Für eine Frau solle Musik nur Zierde, kein Beruf sein!
Auch Fanny, die später den protestantischen Porträtzeichner Wilhelm Hensel heiratete, durfte in diesem Rahmen ihre Fähigkeiten als Pianistin und Sängerin zeigen. Gleichzeitig aber ermahnte ihr Vater sie: Musik dürfe nur „Zierde, niemals Grundbass“ ihres „Seins und Tuns“ sein. Zum Taktstock zu greifen, wagte Fanny nicht. 1834 schrieb sie: „Hätte ich mich nicht so entsetzlich geschämt und bei jedem Schlag geniert, so hätte ich ganz ordentlich damit dirigieren können.“ Solche Hemmungen kannte ihr Bruder nicht, wenn er später in weißen Handschuhen und mit weißem Leder bezogenem Fischbeinstäbchen vor das Leipziger Gewandhausorchester trat.

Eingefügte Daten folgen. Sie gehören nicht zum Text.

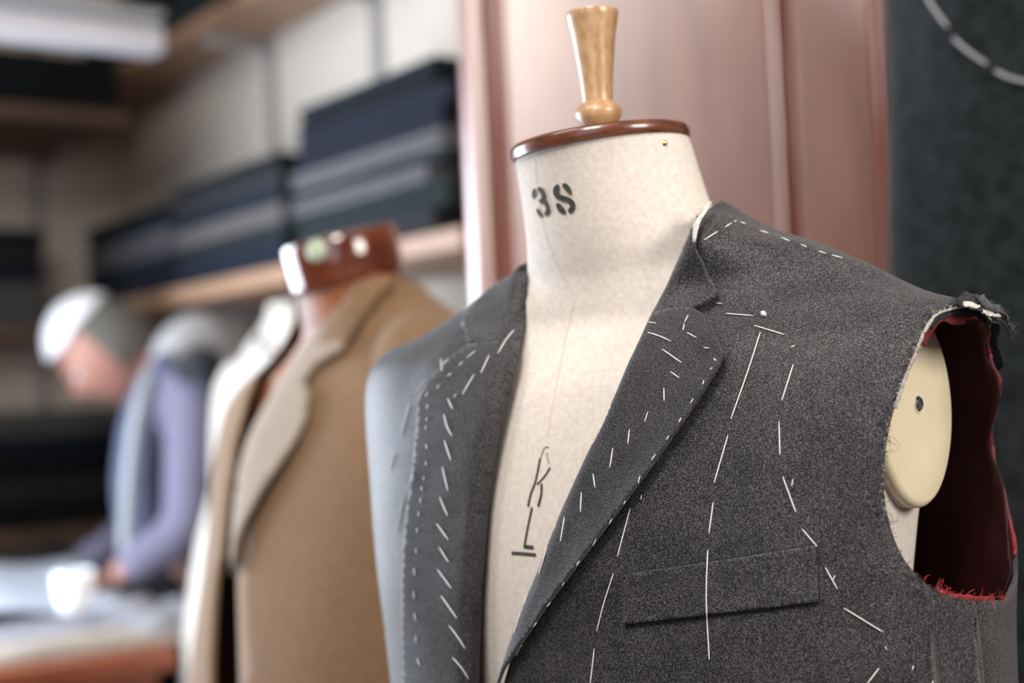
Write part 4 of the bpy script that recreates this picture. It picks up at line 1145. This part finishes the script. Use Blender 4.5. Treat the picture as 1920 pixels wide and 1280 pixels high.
o = head_patch('hair', M['whitehair'], lambda a, b_: math.sin(b_) >= .58 or (math.cos(a) * math.cos(b_) > .3 and math.sin(b_) > .50), 1.08); solid(o, .022, 0); o['label'] = 'white hair over the forehead'
for sg in (1, -1):
    mb = MB(); c = hd + hs * sg * .076 - fd * .008 - hu * .01
    vs = []
    for j in range(9):
        for i in range(16):
            a = 2 * math.pi * i / 16; b_ = -math.pi / 2 + math.pi * j / 8
            vs.append(c + hs * sg * math.sin(b_) * .008 + (fd * math.cos(a) * .018 + hu * math.sin(a) * .032) * math.cos(b_))
    mb.add(vs, [(j * 16 + i, j * 16 + (i + 1) % 16, (j + 1) * 16 + (i + 1) % 16, (j + 1) * 16 + i) for j in range(8) for i in range(16)]); mb.build('ear', M['skin'], man_)
    mb = MB(); mb.lathe([(.0115, -.006), (.0110, .002), (.006, .006), (.001, .0072)], hd + hs * sg * .031 + fd * .083 + hu * .004, fd, 16); mb.build('eye', M['whitehair'], man_)
# shirt sleeves, shirt body, waistcoat, trousers
skin_obj('shirt', M['shirt'], man_, [(chest, (.140, .10)), (upch, (.115, .088)), (neck, .064), (sn, .072), (sn.lerp(en, .5), .062), (en, .060), (en.lerp(wn, .6), .050), (wn + (en - wn).normalized() * .02, .040),
        (sf, .070), (ef, .055), (wf + (ef - wf).normalized() * .02, .038)], [(0, 1), (1, 2), (1, 3), (3, 4), (4, 5), (5, 6), (6, 7), (1, 8), (8, 9), (9, 10)])
skin_obj('trousers', M['trouser'], man_, [(pel + UP * .1, (.150, .12)), (pel, (.150, .12)), body[5], body[6], body[7], body[9], body[10], body[11]], [(0, 1), (1, 2), (2, 3), (3, 4), (1, 5), (5, 6), (6, 7)])
vs_ = P(300, 800, 3.08)
skin_obj('waistcoat_back', M['satin'], man_, [(P(418, 632, 3.20), .050), (P(390, 628, 3.18), .060), (P(362, 630, 3.16), .062), (P(325, 655, 3.12), .055), (P(300, 700, 3.08), .035)], [(0, 1), (1, 2), (2, 3), (3, 4)])
skin_obj('waistcoat_armhole', M['vest'], man_, [(P(338, 712, 2.93), .016), (P(350, 688, 2.90), .034), (P(376, 676, 2.88), .044), (P(402, 692, 2.90), .038), (P(415, 725, 2.93), .02)], [(0, 1), (1, 2), (2, 3), (3, 4)])
skin_obj('waistcoat', M['vest'], man_, [(pel + UP * .10, (.160, .13)), ((pel + chest) / 2 + UP * .04, (.158, .118)), (chest + Vector((.01, .02, 0)), (.152, .112)), (upch + Vector((.03, .04, .03)), (.10, .075))], [(0, 1), (1, 2), (2, 3)])
# tape measure round the neck, hanging in front
tp = [P(330, 640, 3.10), P(285, 690, 3.02), P(262, 760, 2.98), P(246, 860, 2.97), P(238, 960, 2.96), P(234, 1045, 2.95)]
mb = MB(); xs = [[p[i] for p in tp] for i in range(3)]; vs = []
for k in range(31):
    u = k / 6; p = Vector([catmull(x, u) for x in xs]); wv_ = Vector((.80, .4, 0)).normalized() * (.009 + .004 * min(1, u / 2))
    vs += [p - wv_, p + wv_]
mb.add(vs, [(2 * i, 2 * i + 1, 2 * i + 3, 2 * i + 2) for i in range(30)]); o = mb.build('tape_measure', M['tape'], None, base=tp[0]); solid(o, .002)
tag(o, 'pale tape measure hanging from the neck of the man in the lilac shirt', 'tape')
# collar patch / front of waistcoat, the light on it painted as a paler tone
skin_obj('waistcoat_front', M['vestfront'], man_, [(P(322, 665, 3.06), .030), (P(285, 720, 3.04), .038), (P(262, 800, 3.04), .048), (P(252, 900, 3.05), .052), (P(262, 1000, 3.06), .052), (P(285, 1100, 3.08), .05)], [(i, i + 1) for i in range(5)])
# hands: palm, four fingers, thumb
def hand(w_, dirv, side, dn, root):
    d = dirv.normalized(); s_ = side.normalized(); n_ = dn
    nodes = [(w_, (.026, .020)), (w_ + d * .045, (.036, .018)), (w_ + d * .085, (.036, .014))]; ed = [(0, 1), (1, 2)]
    for q, (o_, l_) in enumerate(((-.030, .062), (-.010, .074), (.010, .070), (.028, .054))):
        b0 = len(nodes); r0 = w_ + d * .088 + s_ * o_
        nodes += [(r0, .0095), (r0 + d * l_ * .5 + n_ * .008, .0085), (r0 + d * l_ * .85 + n_ * .026, .0075)]; ed += [(2, b0), (b0, b0 + 1), (b0 + 1, b0 + 2)]
    b0 = len(nodes); r0 = w_ + d * .030 - s_ * .032
    nodes += [(r0, .013), (r0 + d * .03 - s_ * .022 + n_ * .01, .0105), (r0 + d * .062 - s_ * .022 + n_ * .02, .009)]; ed += [(1, b0), (b0, b0 + 1), (b0 + 1, b0 + 2)]
    return skin_obj('hand', M['skin'], root, nodes, ed)
hand(wn, Vector((-.95, -.10, -.20)), Vector((.1, -.95, 0)), Vector((0, 0, -1)), man_)
hand(wf, Vector((-.85, -.45, -.22)), Vector((.45, -.85, 0)), Vector((0, 0, -1)), man_)

# ------------------------------------------------------------------ cutting table and what lies on it
TZ = -.43
Tc = P(335, 1205, 2.60); ts = (Tc - O0).dot(sv); tr = (Tc - O0).dot(nv)
tb = thing('cutting_table', 'red-brown wooden cutting table under the man\'s work', 'table', W(ts + .2, tr + .6, -CAMZ))
mb = MB(); sbox(mb, ts, ts + .48, tr, tr + 1.5, TZ - .04, TZ); o = mb.build('tabletop', M['tablewood'], tb, smooth=False); bevel(o, .004)
mb = MB(); sbox(mb, ts + .03, ts + .45, tr + .03, tr + 1.47, TZ - .16, TZ - .04); mb.build('apron', M['tablewood'], tb, smooth=False)
for a_, b_ in ((ts + .04, tr + .04), (ts + .38, tr + .04), (ts + .04, tr + 1.4), (ts + .38, tr + 1.4)):
    mb = MB(); sbox(mb, a_, a_ + .06, b_, b_ + .06, -CAMZ, TZ - .16); mb.build('leg', M['tablewood'], tb, smooth=False)
def lump(name, m, label, cat, cpx, cpy, D, size, rot, h, seed, zb=None, rough_=.35, n=26, base_z=None):
    """crumpled cloth resting on the table"""
    c = P(cpx, cpy, D); z0 = (TZ + CAMZ if base_z is None else base_z) + .002; mb = MB(); vs = []
    ca, sa = math.cos(rot), math.sin(rot)
    for j in range(n + 1):
        for i in range(n + 1):
            x, y = (i / n - .5), (j / n - .5); e = max(0, 1 - (2 * abs(x)) ** 4) * max(0, 1 - (2 * abs(y)) ** 4)
            q = noise.noise(Vector((x * 4 + seed, y * 4, seed))) * rough_
            z = z0 + h * (e ** .5) * (.75 + q)
            vs.append(Vector((c.x + (x * size[0]) * ca - (y * size[1]) * sa, c.y + (x * size[0]) * sa + (y * size[1]) * ca, z)))
    top_n = len(vs)
    vs += [Vector((v.x, v.y, z0)) for v in vs]
    f = [(j * (n + 1) + i, j * (n + 1) + i + 1, (j + 1) * (n + 1) + i + 1, (j + 1) * (n + 1) + i) for j in range(n) for i in range(n)]
    f += [tuple(reversed([k + top_n for k in q])) for q in f]
    mb.add(vs, f); o = mb.build(name, m, None, angle=None, base=Vector((c.x, c.y, z0))); tag(o, label, cat); return o
rot_n = math.atan2(nv.y, nv.x)
lump('cloth_piece', M['beigecloth'], 'beige folded cloth along the near edge of the table', 'cloth', 130, 1235, 2.58, (.62, .10), rot_n, .035, 2.3)
lump('cloth_piece', M['greycloth'], 'pale grey crumpled cloth in the middle of the table', 'cloth', 110, 1160, 2.72, (.60, .20), rot_n, .045, 5.1)
lump('cloth_piece', M['greycloth'], 'pale grey cloth bunched at the right end of the table', 'cloth', 290, 1170, 2.74, (.16, .22), rot_n, .075, 8.4)
# sheets of paper
mb = MB(); vs = []
pcn = P(30, 1085, 2.90)
for j in range(9):
    for i in range(9):
        x, y = i / 8 - .5, j / 8 - .5; vs.append(Vector((pcn.x, pcn.y, TZ + CAMZ)) + nv * x * .36 + sv * (y * .30) + UP * (.05 + .075 * (y + .5) + .012 * math.sin(x * 6)))
mb.add(vs, [(j * 9 + i, j * 9 + i + 1, (j + 1) * 9 + i + 1, (j + 1) * 9 + i) for j in range(8) for i in range(8)]); o = mb.build('paper_sheet', M['paper'], None, base=Vector((pcn.x, pcn.y, TZ + CAMZ))); solid(o, .002); tag(o, 'pale blue-white pattern paper at the left edge of the table', 'paper')
# white cup, bright in the window light
cp = P(140, 1135, 2.66); czb = TZ + CAMZ + .062
mb = MB(); mb.lathe([(.020, 0), (.026, .004), (.034, .035), (.037, .075), (.0355, .075), (.032, .035), (.020, .008), (.002, .007)], Vector((cp.x, cp.y, czb)), sides=32)
o = mb.build('cup', M['china'], None, base=Vector((cp.x, cp.y, czb)), angle=50); tag(o, 'bright white cup on the cloth in front of the man\'s hands', 'cup')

Dennoch war das Verhältnis der Geschwister zueinander innig. „Liebste Fenchel" nannte der kleine Bruder seine Schwester liebevoll, die ebenfalls wie er komponierte und bei der Wiederaufführung von Bachs Matthäus-Passion 1829 mitwirkte. „Liebste Fenchel" nannte auch Peter Härtling seine Romanbiografie über Fanny Hensel, deren Kompositionen erst heute gewürdigt werden. „Ich habe dieses Literaturkonzert entwickelt, um die Neugier auf diese außergewöhnliche Familie und den sehr lesenswerten Roman von Peter Härtling zu wecken“, sagt die Schauspielerin Sibylle Bertsch. Mit dem Pianisten Cosmin Boeru interpretieren sie Werke von Fanny Hensel, Felix Mendelssohn Bartholdy, Mozart und Bach.